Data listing
· · · · · · ·

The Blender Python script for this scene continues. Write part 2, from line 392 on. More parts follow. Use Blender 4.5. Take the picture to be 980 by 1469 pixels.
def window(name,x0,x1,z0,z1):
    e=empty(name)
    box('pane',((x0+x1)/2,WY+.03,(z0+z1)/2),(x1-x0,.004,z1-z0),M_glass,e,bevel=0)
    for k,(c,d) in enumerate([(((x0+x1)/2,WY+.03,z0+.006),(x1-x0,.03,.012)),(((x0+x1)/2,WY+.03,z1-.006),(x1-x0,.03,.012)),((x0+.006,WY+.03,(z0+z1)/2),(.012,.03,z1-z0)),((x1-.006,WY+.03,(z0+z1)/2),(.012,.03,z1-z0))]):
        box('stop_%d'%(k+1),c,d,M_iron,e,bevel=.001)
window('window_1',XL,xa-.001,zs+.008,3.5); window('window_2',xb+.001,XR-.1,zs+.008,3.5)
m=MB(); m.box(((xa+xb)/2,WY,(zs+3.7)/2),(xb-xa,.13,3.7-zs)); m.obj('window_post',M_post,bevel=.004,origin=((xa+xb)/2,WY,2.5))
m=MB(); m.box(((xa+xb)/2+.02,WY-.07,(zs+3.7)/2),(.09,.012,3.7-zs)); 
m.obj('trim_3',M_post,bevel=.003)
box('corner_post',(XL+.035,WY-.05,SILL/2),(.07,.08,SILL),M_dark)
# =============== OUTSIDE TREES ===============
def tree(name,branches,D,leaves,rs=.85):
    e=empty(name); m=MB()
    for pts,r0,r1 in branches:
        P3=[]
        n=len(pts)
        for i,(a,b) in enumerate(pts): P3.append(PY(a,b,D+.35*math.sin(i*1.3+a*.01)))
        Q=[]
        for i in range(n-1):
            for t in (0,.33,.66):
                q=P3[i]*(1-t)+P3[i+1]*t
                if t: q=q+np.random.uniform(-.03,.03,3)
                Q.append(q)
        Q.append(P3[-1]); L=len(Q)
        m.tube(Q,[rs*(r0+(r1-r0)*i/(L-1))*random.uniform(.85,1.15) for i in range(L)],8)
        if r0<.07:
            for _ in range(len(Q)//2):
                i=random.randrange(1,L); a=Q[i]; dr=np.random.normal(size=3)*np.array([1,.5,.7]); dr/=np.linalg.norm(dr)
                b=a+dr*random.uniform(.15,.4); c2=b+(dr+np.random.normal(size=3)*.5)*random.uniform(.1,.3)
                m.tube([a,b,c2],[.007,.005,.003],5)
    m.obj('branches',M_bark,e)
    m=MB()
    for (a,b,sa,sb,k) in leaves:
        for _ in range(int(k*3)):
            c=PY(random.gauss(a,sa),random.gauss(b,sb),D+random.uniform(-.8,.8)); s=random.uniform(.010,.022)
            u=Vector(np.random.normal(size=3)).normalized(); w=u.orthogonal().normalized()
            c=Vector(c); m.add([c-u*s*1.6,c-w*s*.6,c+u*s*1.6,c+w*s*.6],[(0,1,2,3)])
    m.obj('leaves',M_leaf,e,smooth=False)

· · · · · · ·

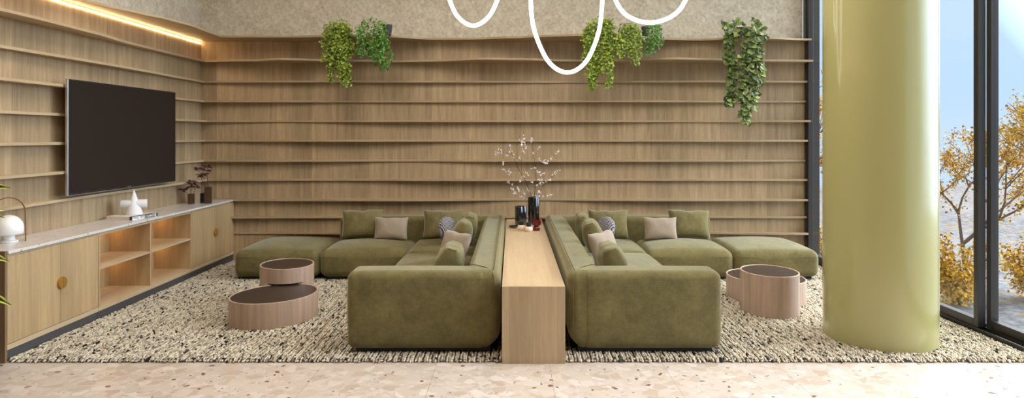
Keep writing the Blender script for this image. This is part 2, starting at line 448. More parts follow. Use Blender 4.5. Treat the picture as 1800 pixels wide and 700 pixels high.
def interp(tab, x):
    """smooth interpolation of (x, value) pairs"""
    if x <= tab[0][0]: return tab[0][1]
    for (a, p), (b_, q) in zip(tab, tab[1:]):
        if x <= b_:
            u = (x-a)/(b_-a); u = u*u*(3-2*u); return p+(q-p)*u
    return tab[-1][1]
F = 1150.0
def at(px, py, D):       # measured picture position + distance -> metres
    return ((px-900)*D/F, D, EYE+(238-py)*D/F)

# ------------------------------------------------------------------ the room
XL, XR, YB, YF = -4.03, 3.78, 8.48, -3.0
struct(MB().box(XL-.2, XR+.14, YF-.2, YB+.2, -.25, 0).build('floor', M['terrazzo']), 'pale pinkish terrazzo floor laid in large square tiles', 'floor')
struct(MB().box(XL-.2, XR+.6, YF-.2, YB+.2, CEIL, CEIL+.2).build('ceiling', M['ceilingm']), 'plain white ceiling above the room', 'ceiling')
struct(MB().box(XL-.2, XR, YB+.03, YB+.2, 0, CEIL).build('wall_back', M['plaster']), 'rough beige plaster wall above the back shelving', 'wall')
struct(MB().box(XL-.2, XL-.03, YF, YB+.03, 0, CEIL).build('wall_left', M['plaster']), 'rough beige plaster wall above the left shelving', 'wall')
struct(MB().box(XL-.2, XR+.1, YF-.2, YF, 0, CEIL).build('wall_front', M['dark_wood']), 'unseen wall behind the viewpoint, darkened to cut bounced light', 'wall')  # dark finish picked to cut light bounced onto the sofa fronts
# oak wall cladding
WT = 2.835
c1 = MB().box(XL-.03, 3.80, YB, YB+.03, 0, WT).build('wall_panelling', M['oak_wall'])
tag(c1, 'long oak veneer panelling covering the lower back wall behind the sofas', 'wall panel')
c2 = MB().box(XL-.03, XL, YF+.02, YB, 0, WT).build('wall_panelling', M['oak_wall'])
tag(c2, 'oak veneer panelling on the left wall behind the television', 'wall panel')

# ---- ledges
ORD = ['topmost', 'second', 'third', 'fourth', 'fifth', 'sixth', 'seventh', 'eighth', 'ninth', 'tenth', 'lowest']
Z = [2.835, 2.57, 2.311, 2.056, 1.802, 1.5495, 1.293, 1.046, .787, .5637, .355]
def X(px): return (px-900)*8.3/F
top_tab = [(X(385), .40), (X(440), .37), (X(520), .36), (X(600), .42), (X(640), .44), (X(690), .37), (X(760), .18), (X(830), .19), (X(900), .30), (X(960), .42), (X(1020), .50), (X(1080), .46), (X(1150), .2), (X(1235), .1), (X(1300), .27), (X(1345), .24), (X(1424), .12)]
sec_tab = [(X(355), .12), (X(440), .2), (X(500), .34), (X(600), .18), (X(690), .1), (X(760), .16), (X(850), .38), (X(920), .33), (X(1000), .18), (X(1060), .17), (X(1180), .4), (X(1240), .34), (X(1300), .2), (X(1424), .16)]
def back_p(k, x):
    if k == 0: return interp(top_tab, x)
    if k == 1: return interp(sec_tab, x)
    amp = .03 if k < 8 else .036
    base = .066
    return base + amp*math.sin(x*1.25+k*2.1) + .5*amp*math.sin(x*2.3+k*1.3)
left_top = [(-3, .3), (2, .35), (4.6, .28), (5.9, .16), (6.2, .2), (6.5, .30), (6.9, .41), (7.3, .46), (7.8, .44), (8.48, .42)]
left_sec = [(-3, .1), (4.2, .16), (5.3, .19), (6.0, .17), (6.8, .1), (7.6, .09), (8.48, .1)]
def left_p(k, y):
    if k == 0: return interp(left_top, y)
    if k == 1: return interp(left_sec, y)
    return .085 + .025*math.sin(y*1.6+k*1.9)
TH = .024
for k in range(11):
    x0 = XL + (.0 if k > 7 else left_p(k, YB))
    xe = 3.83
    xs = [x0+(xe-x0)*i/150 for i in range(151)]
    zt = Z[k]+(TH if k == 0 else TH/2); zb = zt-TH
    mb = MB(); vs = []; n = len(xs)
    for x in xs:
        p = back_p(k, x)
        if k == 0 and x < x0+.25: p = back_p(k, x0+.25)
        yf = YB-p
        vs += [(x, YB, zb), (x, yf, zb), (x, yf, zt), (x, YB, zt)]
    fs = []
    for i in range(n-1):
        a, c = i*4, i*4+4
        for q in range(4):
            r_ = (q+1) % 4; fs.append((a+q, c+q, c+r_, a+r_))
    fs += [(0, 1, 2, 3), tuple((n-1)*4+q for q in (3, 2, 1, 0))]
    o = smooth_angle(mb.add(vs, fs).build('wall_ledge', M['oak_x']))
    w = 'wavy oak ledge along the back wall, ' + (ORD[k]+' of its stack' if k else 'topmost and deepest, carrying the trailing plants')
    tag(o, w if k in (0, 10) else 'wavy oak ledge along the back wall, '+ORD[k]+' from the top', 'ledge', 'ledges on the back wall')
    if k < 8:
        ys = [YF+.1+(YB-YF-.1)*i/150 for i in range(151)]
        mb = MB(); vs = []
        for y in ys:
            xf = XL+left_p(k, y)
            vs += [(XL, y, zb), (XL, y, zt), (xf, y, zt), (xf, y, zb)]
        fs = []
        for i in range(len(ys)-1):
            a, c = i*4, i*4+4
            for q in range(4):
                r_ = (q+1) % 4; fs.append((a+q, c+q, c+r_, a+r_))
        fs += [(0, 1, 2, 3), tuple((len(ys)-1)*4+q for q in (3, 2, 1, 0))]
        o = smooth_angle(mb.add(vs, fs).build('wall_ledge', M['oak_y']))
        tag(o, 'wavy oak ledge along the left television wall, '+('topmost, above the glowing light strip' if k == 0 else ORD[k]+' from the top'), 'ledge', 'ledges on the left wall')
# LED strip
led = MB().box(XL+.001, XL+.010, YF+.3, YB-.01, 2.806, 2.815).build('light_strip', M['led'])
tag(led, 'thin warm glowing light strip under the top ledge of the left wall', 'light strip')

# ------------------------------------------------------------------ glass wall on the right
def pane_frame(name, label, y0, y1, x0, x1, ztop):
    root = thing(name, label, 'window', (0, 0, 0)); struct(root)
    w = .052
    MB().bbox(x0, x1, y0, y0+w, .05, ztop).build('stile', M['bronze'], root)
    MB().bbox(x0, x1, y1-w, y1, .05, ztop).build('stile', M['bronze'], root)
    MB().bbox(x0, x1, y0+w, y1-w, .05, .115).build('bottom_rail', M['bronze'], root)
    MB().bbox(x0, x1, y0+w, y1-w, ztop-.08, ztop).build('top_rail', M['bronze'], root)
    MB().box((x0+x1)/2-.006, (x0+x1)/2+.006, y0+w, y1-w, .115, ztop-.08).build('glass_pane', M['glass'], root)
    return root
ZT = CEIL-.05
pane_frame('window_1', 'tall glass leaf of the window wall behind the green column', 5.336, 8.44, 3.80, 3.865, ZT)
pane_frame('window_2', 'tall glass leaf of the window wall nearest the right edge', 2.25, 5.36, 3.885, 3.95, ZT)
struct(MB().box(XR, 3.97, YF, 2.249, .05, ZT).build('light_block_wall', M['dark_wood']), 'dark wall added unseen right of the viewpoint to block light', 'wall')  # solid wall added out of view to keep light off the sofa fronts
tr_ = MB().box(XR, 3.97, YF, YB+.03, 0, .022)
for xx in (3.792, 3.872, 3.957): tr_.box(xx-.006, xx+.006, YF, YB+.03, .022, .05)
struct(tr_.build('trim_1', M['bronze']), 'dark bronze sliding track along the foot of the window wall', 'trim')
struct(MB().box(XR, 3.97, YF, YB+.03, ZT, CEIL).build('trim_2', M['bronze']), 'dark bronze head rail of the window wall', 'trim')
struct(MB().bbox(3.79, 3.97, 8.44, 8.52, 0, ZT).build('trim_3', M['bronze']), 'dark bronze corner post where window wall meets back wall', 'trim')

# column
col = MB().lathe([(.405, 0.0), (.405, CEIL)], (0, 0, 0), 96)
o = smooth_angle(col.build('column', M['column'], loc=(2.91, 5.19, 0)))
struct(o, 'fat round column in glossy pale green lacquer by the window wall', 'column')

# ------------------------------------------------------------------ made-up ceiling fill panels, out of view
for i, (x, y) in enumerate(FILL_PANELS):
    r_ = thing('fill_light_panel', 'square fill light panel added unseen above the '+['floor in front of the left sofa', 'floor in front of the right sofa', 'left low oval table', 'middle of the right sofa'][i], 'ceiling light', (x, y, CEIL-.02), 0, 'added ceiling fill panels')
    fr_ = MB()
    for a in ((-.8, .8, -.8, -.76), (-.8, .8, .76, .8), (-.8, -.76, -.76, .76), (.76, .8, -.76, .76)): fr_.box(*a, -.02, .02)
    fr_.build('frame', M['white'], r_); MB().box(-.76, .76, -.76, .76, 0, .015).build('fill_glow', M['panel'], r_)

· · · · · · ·

▶ EXERCISE TASK: Provide only the number of lines in the records containing the string "Blender".

▶ THE REPLY: 2